Complete Step by Step Solution:
According to Sommerfeld’s atomic model, the orbitals are elliptical and corresponding to each principal quantum number (n) several orbits of varying ellipticity were possible. An ellipse has two axes major and minor and the relation between them was given as-
$\dfrac{n}{k}=\dfrac{major\text{ }axis}{minor\text{ }axis}$
Here, ‘n’ is the principal quantum number. It is the energy level to which the electron belongs and
‘k’ is the azimuthal quantum number which was later changed to ‘l’ for certain mathematical advantages.
Now we will discuss each option to find the orbital with the highest value for$\dfrac{n}{k}\gg 1$,
For s-orbital, $\dfrac{n}{k}=1$as it has a circular orbit therefore, option [A] is incorrect
In option [B], we have 5p orbital,
Here, n will be 5 and corresponding values of k will be-
K = 5 (for s-orbital), 4 (for p-orbital), 3 (for d-orbital), 2(for f-orbital) and 1 (for g-orbital)

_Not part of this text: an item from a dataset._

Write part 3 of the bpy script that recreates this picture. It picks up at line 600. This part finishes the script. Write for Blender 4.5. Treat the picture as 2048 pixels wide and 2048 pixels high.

Therefore,$\dfrac{n}{k}$for 5p-orbital will be $\dfrac{5}{4}$.
In option [C], we have a 3d orbital.
Here, n will be 3 so we can write the corresponding values of k as-
K = 3 (for s-orbital), 2 (for p-orbital), 1 (for d-orbital)
Therefore,$\dfrac{n}{k}$for 3d-orbital will be $\dfrac{3}{1}$.
In option [D] we have a 4d orbital.
Here, n will be 4 so the corresponding values of k will be –
K= 4 (for s-orbital), 3 (for p-orbital), 2(for d-orbital) and 1 (for f-orbital)
Therefore,$\dfrac{n}{k}$for 4d-orbital will be $\dfrac{4}{2}$.
As we can see from the above calculations that the value of $\dfrac{n}{k}$is highest for a 3d orbital which is 3.
Therefore, the correct answer is option [C] 3d

Note: From the above discussion, we can say that for any given value of ‘n’, k is an integer which is always greater than zero. If the major axis becomes equal to the minor axis, the orbits become circular According to this, we can write that-
If $\dfrac{n}{k}=1$, the orbit is circular and if $\dfrac{n}{k}>1$, the orbit is elliptical.